Originally Posted By: ekpolk
Originally Posted By: Pablo
UOA's are fun. Bottom line.


That too. A shared bottom line for sure, but still, undeniable.


I'll give you guys that one. I'll still likely do a few on Redline just to do them.
 
I`d love to do a couple on my car........one with yb 20W50 and one with M1 15W50. Like it was said,just for kicks.
 
Originally Posted By: BuickGN
Originally Posted By: JAG
UOA wear metals only measure particles small enough to be measured and the particles need to make it into the oil sample bottle. Different particle size ranges do occur with different oils, different engines, different driving styles, different dirt contamination, etc. Different sampling methods can also affect the particle sizes captured as well as the concentration of them. Different particle sizes affect how likely they end up in the oil sample bottle.

So there are many pathways for the results to be underestimated (relative to true concentration). If comparing one result that had less underestimation to one that had more underestimation, that one result will appear elevated.
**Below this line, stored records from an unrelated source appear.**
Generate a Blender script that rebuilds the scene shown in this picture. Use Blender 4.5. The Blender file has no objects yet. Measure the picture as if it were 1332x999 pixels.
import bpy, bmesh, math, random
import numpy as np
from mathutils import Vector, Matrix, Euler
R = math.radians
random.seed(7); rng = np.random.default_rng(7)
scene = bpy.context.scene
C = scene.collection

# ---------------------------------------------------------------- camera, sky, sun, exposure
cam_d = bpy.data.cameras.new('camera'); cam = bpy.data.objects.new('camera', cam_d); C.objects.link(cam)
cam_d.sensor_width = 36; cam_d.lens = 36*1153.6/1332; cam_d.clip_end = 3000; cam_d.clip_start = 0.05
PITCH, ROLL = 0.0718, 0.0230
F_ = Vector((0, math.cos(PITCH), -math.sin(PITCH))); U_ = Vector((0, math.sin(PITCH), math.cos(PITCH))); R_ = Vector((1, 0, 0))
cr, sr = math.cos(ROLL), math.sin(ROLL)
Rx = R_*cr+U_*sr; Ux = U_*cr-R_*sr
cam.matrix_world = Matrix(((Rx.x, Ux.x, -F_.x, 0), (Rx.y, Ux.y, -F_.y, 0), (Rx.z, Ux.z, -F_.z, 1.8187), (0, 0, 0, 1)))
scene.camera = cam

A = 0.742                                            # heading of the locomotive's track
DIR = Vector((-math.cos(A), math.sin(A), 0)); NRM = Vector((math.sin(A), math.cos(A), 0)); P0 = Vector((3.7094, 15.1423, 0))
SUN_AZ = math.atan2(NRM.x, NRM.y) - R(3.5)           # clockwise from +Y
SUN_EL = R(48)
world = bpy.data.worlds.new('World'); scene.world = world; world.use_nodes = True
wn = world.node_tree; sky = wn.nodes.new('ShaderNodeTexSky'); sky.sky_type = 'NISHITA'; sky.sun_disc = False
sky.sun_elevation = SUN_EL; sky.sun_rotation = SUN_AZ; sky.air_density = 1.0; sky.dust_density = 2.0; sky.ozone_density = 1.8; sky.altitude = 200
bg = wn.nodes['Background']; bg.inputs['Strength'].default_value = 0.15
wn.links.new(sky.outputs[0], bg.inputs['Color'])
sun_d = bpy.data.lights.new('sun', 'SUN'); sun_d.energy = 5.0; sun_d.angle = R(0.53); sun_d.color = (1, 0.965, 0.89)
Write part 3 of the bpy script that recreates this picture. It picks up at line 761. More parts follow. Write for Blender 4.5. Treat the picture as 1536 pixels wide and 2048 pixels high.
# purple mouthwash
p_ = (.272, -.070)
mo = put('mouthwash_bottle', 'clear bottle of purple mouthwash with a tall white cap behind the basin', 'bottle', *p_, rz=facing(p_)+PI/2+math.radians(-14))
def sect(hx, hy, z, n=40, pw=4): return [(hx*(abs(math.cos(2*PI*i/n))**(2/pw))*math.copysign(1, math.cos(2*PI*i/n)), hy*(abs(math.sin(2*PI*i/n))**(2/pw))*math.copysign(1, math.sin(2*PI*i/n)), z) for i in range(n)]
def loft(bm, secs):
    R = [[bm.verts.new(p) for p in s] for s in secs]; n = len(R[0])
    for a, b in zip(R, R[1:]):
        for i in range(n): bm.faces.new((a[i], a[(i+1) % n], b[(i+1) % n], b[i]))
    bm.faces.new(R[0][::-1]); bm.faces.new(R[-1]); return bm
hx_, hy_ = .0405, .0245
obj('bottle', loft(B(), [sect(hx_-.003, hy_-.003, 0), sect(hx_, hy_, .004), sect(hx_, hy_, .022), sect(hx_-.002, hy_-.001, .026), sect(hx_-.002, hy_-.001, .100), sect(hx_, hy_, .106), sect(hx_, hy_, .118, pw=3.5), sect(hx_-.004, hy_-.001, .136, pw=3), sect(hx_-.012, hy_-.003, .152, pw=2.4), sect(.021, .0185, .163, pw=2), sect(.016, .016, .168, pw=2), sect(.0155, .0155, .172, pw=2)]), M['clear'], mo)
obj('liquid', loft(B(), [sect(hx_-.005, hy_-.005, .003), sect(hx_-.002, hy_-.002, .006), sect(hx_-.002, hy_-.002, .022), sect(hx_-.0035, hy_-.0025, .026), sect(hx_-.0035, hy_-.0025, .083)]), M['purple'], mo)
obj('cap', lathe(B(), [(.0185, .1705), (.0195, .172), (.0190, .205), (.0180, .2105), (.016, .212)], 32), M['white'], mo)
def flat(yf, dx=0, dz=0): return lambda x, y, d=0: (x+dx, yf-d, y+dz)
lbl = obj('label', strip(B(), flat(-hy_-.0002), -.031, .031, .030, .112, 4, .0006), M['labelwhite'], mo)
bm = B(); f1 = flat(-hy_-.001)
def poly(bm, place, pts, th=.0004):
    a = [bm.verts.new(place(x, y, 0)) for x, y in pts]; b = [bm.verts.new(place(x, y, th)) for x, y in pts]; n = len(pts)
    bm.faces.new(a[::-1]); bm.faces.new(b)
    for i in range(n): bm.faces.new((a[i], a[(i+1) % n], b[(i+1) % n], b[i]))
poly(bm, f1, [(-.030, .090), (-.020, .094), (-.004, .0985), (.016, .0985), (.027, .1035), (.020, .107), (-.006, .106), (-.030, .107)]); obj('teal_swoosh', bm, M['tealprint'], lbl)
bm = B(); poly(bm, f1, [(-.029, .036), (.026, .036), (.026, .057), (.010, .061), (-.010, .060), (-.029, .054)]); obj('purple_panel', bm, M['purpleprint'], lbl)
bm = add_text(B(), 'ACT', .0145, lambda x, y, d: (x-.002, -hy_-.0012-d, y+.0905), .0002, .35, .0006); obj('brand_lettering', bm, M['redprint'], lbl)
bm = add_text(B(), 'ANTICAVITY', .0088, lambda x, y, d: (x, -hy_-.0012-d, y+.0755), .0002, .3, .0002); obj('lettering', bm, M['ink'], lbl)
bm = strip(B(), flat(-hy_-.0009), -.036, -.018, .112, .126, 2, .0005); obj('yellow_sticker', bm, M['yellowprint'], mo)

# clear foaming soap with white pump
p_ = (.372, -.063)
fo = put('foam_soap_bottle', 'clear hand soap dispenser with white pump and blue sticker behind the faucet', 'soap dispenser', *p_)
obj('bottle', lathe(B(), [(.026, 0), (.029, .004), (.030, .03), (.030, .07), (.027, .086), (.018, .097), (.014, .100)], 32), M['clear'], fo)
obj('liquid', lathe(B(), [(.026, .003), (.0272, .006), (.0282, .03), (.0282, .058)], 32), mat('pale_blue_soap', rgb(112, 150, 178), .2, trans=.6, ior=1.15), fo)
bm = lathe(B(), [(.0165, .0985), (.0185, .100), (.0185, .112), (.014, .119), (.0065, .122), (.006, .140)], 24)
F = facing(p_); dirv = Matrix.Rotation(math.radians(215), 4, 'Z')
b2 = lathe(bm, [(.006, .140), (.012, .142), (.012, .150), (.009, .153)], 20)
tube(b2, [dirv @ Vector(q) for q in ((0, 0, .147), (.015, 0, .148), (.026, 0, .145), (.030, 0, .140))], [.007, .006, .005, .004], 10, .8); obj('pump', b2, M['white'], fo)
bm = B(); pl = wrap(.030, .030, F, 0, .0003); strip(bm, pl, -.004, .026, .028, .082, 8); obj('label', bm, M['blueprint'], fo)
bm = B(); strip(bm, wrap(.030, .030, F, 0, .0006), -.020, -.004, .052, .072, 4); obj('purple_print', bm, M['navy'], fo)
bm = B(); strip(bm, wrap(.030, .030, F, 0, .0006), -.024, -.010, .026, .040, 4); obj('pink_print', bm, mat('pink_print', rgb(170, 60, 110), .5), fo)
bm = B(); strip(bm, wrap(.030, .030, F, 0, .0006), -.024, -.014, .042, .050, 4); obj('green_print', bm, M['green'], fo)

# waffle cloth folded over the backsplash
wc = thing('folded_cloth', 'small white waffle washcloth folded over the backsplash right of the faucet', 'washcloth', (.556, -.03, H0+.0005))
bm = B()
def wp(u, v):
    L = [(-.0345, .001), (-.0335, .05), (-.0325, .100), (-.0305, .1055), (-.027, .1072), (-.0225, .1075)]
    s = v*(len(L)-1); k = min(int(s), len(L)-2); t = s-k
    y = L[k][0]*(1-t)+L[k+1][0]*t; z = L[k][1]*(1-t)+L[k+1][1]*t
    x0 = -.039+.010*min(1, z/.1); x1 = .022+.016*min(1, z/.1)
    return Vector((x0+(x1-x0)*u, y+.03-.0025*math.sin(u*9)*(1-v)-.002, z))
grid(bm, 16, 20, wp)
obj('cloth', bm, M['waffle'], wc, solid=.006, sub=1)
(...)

But if you hold as many variables nearly constant (including the specific oil used and having used it long enough for stabilization to occur) and do several UOAs back to back, trending can generally allow decent conclusions to be made.

I say generally because there is still the possibility of severe wear occurring and the particles are so large, that the UOA results greatly underestimate the true wear rate. If severity of wear goes up from there the results will be an even greater underestimation and it will be hard or impossible for the UOA reader to catch it. This situation is not common but it does happen to those unlucky enough to be in it...like BuickGN was. It's also happened in VW 2.0T engines where severe wear has occurred in certain parts of the valvetrain.

Since different oils generally produce different wear particle size distributions, I think it is generally unwise to say that based on a set of UOAs, one oil is causing less wear than another. Again I say "generally" but not always.

Adding a PQ Index test to a standard UOA, as Gary mentioned, greatly helps get a better estimation of true iron wear rate. But that still is based on what's in the oil sample bottle so that needs to be as representative as possible the ideal: the entire oil in the engine with all iron/steel wear particles homogeneously mixed in it.


I agree with this. Considering the engine went from new to completely trashed in less than 10,000 miles, it's likely my wear particles were larger than normal. But wouldn't you think that there would be SOME smaller particles? Even if it came from the larger ones getting ground together.

Yes I would expect to see some smaller particles. It would be informative if we could see the UOAs.